§ **WHAT TO DO**
Begin at the first line below and copy each line exactly, ending with the line where "rad = math.radians" appears.

§ **GIVEN MATERIAL**
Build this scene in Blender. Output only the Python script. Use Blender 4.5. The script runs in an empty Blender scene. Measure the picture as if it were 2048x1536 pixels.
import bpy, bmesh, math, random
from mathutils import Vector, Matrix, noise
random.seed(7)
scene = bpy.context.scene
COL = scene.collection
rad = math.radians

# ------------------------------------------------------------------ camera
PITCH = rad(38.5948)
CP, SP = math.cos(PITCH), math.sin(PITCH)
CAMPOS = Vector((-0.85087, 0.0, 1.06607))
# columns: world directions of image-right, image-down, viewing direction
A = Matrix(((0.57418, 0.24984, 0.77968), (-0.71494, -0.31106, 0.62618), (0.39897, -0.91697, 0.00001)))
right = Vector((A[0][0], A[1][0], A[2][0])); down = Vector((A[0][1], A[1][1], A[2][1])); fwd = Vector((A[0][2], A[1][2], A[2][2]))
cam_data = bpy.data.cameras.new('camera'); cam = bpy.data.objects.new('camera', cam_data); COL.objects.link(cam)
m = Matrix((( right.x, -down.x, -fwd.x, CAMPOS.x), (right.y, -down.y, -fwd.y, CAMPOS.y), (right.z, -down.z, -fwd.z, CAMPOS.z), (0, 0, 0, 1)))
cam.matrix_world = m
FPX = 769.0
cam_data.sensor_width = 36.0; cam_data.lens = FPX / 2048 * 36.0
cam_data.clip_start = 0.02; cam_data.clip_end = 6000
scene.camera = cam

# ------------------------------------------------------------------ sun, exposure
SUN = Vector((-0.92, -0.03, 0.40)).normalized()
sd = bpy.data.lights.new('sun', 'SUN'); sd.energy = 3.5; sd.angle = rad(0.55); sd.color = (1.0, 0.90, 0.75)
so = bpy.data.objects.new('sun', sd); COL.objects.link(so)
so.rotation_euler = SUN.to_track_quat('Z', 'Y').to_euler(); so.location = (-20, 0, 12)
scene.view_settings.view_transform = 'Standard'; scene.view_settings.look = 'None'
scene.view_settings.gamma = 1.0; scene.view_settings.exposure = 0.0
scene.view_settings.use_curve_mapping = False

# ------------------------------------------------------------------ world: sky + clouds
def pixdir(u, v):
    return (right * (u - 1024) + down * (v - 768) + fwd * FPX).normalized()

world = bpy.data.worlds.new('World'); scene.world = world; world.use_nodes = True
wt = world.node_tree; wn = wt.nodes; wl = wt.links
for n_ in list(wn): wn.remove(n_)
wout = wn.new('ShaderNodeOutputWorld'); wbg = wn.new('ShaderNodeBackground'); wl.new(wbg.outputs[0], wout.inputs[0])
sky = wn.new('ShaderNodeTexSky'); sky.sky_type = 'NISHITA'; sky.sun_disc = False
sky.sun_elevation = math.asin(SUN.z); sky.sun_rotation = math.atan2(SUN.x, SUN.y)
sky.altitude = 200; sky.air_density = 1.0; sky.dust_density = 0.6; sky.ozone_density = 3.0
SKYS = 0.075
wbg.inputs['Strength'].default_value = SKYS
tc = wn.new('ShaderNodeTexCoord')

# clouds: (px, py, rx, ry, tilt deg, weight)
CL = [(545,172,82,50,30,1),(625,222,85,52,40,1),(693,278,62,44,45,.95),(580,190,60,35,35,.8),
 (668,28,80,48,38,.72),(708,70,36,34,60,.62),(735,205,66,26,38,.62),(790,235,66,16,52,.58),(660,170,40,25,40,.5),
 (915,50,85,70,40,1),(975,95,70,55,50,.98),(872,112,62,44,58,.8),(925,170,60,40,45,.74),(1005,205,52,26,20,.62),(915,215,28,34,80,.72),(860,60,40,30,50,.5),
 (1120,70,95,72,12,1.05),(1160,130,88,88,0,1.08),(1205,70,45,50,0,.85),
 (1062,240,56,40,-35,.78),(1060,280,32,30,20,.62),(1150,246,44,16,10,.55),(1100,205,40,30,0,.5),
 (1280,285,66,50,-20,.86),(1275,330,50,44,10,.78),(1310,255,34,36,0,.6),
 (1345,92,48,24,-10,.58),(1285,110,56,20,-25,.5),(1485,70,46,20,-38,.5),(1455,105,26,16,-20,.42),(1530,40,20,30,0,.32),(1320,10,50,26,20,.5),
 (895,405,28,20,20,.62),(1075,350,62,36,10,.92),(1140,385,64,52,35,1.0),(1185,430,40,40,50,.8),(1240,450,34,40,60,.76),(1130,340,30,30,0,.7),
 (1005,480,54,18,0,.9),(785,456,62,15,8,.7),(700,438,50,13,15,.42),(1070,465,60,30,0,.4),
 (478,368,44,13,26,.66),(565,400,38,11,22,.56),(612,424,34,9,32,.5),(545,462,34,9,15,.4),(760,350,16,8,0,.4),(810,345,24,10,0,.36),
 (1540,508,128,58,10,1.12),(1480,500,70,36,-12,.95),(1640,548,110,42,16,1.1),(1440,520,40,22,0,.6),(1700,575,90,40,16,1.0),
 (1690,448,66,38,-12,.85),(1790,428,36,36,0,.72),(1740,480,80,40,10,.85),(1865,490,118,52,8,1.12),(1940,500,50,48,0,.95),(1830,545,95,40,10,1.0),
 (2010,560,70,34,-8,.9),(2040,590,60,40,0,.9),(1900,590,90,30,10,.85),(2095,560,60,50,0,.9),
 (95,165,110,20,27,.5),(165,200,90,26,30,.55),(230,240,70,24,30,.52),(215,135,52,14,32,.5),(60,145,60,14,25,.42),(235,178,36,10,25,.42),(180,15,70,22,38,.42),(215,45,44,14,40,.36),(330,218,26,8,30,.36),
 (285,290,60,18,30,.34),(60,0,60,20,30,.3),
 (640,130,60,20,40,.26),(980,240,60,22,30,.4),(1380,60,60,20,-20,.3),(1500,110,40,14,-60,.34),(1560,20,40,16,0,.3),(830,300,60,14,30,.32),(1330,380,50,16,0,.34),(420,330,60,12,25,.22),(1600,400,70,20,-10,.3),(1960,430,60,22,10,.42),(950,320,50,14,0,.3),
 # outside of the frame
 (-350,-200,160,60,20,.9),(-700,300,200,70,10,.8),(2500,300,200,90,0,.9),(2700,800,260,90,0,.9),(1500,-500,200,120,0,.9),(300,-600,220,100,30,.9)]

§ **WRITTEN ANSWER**
Build this scene in Blender. Output only the Python script. Use Blender 4.5. The script runs in an empty Blender scene. Measure the picture as if it were 2048x1536 pixels.
import bpy, bmesh, math, random
from mathutils import Vector, Matrix, noise
random.seed(7)
scene = bpy.context.scene
COL = scene.collection
rad = math.radians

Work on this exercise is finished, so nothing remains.